Für eine erweiterte historische und / oder akademische Abhandlung schauen sie sich meinen Artikel über Typographic Foregrounding, veröffentlicht in Language and Literature 2, Nr.1, 1993, pp 49-61, in welchem ich solche Formen der Lyrik, wie sie in der konkreten Poesie vorkommen, als eine Art foregrounding darstelle. Das geht zurück auf eine wirklich interessante Literaturtheorie, zuerst entwickelt von den Russischen Formalisten um das Jahr 1917. Unter anderem haben sie sich die Frage gestellt, wofür Kunst und Literatur an erster Stelle seien. Viktor Sklovskij, einer ihrer eminenten Repräsentanten druckt es aus wie folgt:
And art exists that one may recover the sensation of life, it exists to make one feel things, to make the stone stony. The purpose of art is to impart the sensation of things as they are perceived and not as they are known. The technique of art is to make objects ‘unfamiliar,’ to make forms difficult, to increase the difficulty and length of perception because the process of perception is an aesthetic end in itself and must be prolonged.
Das ist ein Zitat aus seinem berühmten Essay „Iskusstov kak priem“, 1917, erschienen in englischer Übersetzung „Art as Technique“ (p. 12), zu finden in Foregrounding by W. van Peer & Frank Hakemulder, The Pergamon Enciclopaedia of Language and Linguistics, ed.
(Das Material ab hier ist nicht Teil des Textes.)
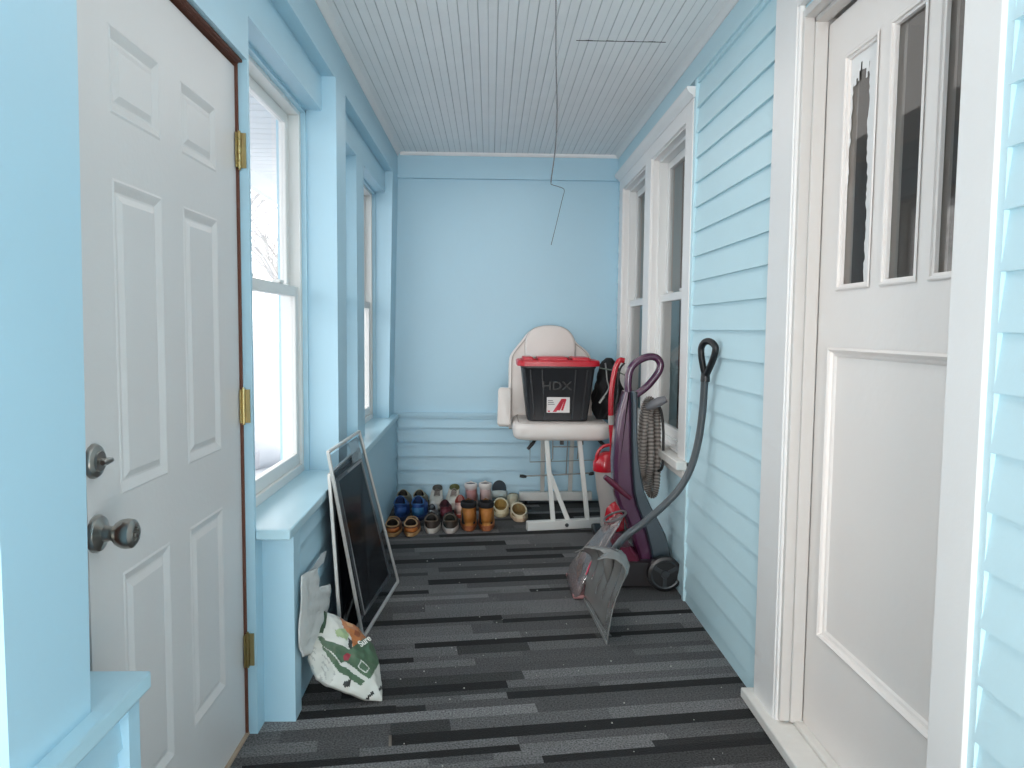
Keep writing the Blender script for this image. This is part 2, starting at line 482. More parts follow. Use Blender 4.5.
# house windows (right) with casing
for i, o in enumerate((W4, W5)):
    w = window('window_%d' % (5+i), o[0]+.004, o[1]-.004, o[2], o[3], .948, 1, m_vinyl, m_glass_in, rail=1.435)
    mb = MB(); ring(mb, o[0], o[1], o[2], o[3], .010, .915, .95); obj('stop', mb, m_white, w)
mb = MB()
cx0, cx1 = .903, .925
mb.box(cx0, cx1, 3.46, W4[0], .60, 2.30); mb.box(cx0, cx1, W4[1], W5[0], .60, 2.30); mb.box(cx0, cx1, W5[1], 5.40, .60, 2.30)
mb.box(cx0, cx1, W4[0], W4[1], W4[3], 2.30); mb.box(cx0, cx1, W5[0], W5[1], W5[3], 2.30)
obj('trim_6', mb, m_white, bevel=.003, kind='structure')
mb = MB()
mb.loft([[Vector((XR-a, y, z)) for a, z in ((0, 2.295), (.026, 2.295), (.03, 2.306), (.046, 2.314), (.056, 2.330), (.056, 2.342), (0, 2.342))] for y in (3.445, 5.415)])
obj('trim_7', mb, m_white, smooth=50, kind='structure')
mb = MB().box(.86, .97, 3.43, 5.42, .615, .655); mb.box(.898, XR, 3.47, 5.40, .565, .615)
obj('trim_8', mb, m_white_worn, bevel=.004, kind='structure')

# rooms seen through the house windows and the door glass
mb = MB()
mb.box(2.3, 2.36, .6, 5.7, -.05, H); mb.box(1.085, 2.36, .55, .6, -.05, H); mb.box(1.085, 2.36, 5.7, 5.75, -.05, H)
mb.box(1.085, 2.36, .55, 5.75, -.1, -.05); mb.box(1.085, 2.36, .55, 5.75, H, H+.05); mb.box(1.085, 2.3, 3.1, 3.16, -.05, H)
obj('wall_interior', mb, m_room, kind='structure')
def curtain(y0, y1, z0, z1, x, label):
    n = 90; rings = []
    for i in range(n+1):
        y = y0+(y1-y0)*i/n
        xx = x+.018*math.sin(i*1.15)+.008*math.sin(i*.41+1)
        rings.append([Vector((xx, y, z0)), Vector((xx+.004*math.sin(i), y, (z0+z1)/2)), Vector((xx, y, z1))])
    mb = MB(); mb.loft(rings, cap=False, open_ring=True)
    obj('curtain', mb, m_curtain, smooth=60, solid=.003, label=label, cat='curtain', group='curtains in the house windows')
curtain(3.55, 4.40, .62, 2.24, 1.125, 'pleated grey brown curtain behind the nearer right-hand house window')
curtain(4.48, 5.30, .62, 2.24, 1.125, 'pleated grey brown curtain behind the far right-hand house window next to the corner')

# ---- front wall behind the viewer: big porch windows
mb = MB()
hf = [(-.55, .80, .5, 2.25)]
holes(mb, -.95, 1.1, 0, H+.02, hf, lambda a, b, c, d: mb.box(a, b, YF-.12, YF, c, d))
obj('wall_front', mb, m_blue, kind='structure')

# ---- left door (six-panel steel door) : leaf face at X=-.745
DY0, DY1 = 1.412, 2.281
d1 = thing('door_1', (-.745, DY1, 0), None, None, kind='structure')
def six_panel():
    """grid relief: raised mouldings around each panel"""
    panels = []
    for a, b in ((1.540, 1.768), (1.886, 2.118)):
        for c, d in ((1.673, 1.846), (.915, 1.548), (.235, .755)): panels.append((a, b, c, d))
    mb = MB(); X = -.745
    holes(mb, DY0, DY1, .008, 2.008, panels, lambda a, b, c, d: mb.add([(X, a, c), (X, b, c), (X, b, d), (X, a, d)], [(0, 1, 2, 3)]))
    steps = [(0, 0), (.005, .0018), (.010, 0), (.024, -.0065), (.029, -.006), (.043, -.0005)]
    for a, b, c, d in panels:
        for (i0, h0), (i1, h1) in zip(steps, steps[1:]):
            o = [(X+h0, a+i0, c+i0), (X+h0, b-i0, c+i0), (X+h0, b-i0, d-i0), (X+h0, a+i0, d-i0)]
            n = [(X+h1, a+i1, c+i1), (X+h1, b-i1, c+i1), (X+h1, b-i1, d-i1), (X+h1, a+i1, d-i1)]
            mb.add(o+n, [(0, 1, 5, 4), (1, 2, 6, 5), (2, 3, 7, 6), (3, 0, 4, 7)])
        i, h = steps[-1]; mb.add([(X+h, a+i, c+i), (X+h, b-i, c+i), (X+h, b-i, d-i), (X+h, a+i, d-i)], [(0, 1, 2, 3)])
    mb.box(X-.044, X-.012, DY0, DY1, .008, 2.008)
    for q in ((X-.012, X, DY0, DY0+.0005), (X-.012, X, DY1-.0005, DY1)): mb.box(q[0], q[1], q[2], q[3], .008, 2.008)
    mb.box(X-.012, X, DY0, DY1, 2.0075, 2.008)
    return mb
leaf = obj('door_leaf', six_panel(), m_door_left, d1, smooth=20)
mb = MB()
mb.box(-.86, -.737, D1[1]-.007, D1[1], 0, 2.03); mb.box(-.86, -.750, D1[0], DY0-.004, 0, 2.03); mb.box(-.86, -.735, D1[0], D1[1], 2.018, 2.03)
mb.box(-.737, -.724, D1[0], D1[1], 2.021, 2.0285)
mb.box(-.86, -.81, D1[0], D1[1], 0, 2.03)
obj('door_frame', mb, m_brown, d1, bevel=.001)
mb = MB().box(-.86, -.735, D1[0], D1[1], 0, .007); obj('sill_plate', mb, mat('pale_bare_wood', (170, 150, 130), .7, var=.15), d1)
for z in (1.77, 1.02, .27):
    mb = MB().box(-.742, -.738, DY1-.012, DY1+.0, z-.05, z+.05); mb.box(-.734, -.716, DY1+.003, DY1+.0075, z-.05, z+.05)
    for k in range(5): mb.lathe([(.0075, z-.05+k*.0205), (.0075, z-.05+k*.0205+.0185)], (-.735, DY1+.003, 0), n=12)
    mb.lathe([(.004, z-.056), (.004, z+.056)], (-.735, DY1+.003, 0), n=10)
    hg = obj('hinge', mb, m_brass, d1)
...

Keth Brown, Oxford: Elsevier, 2006, Band 4, pp 546-551.
Ich sollte aber nicht so sehr auf die Theorie eingehen, denn eine der attraktivsten Seiten dieses Blogs ist eben, dass hier nicht über Literatur geschrieben, sondern Literatur produziert wird.
If there is any interest for a more historical and / or academic approach, I have written an article on ‘Typographic Foregrounding’, published in Language and Literature 2, no. 1, 1993, pp. 49-61. In it I consider such forms as are used in concrete poetry as a kind of ‘foregrounding’. This concerns one of the really interesting literary theories, developed first by the Russian Formalists around 1917. What they did, among other things, is to ask themselves what art and literature are for in the first place. In the words of Viktor Shklovsky, one of its most eminent representatives:
And art exists that one may recover the sensation of life, it exists to make one feel things, to make the stone stony. The purpose of art is to impart the sensation of things as they are perceived and not as they are known. The technique of art is to make objects ‘unfamiliar,’ to make forms difficult, to increase the difficulty and length of perception because the process of perception is an aesthetic end in itself and must be prolonged.
This is from his famous 1917 essay “Iskusstov kak priem”, here in the English translation “Art as Technique”, p. 12. In case anyone is interested in this approach, please refer to: W. Van Peer & Frank Hakemulder: Foregrounding in The Pergamon Encyclopaedia of Language and Linguisitics, ed. Keith Brown, Oxford: Elsevier, 2006, vol. 4, pp. 546-551.
But let me not go on about theory. One of the most attractive sides of this blog is that it is not about literature. It is literature!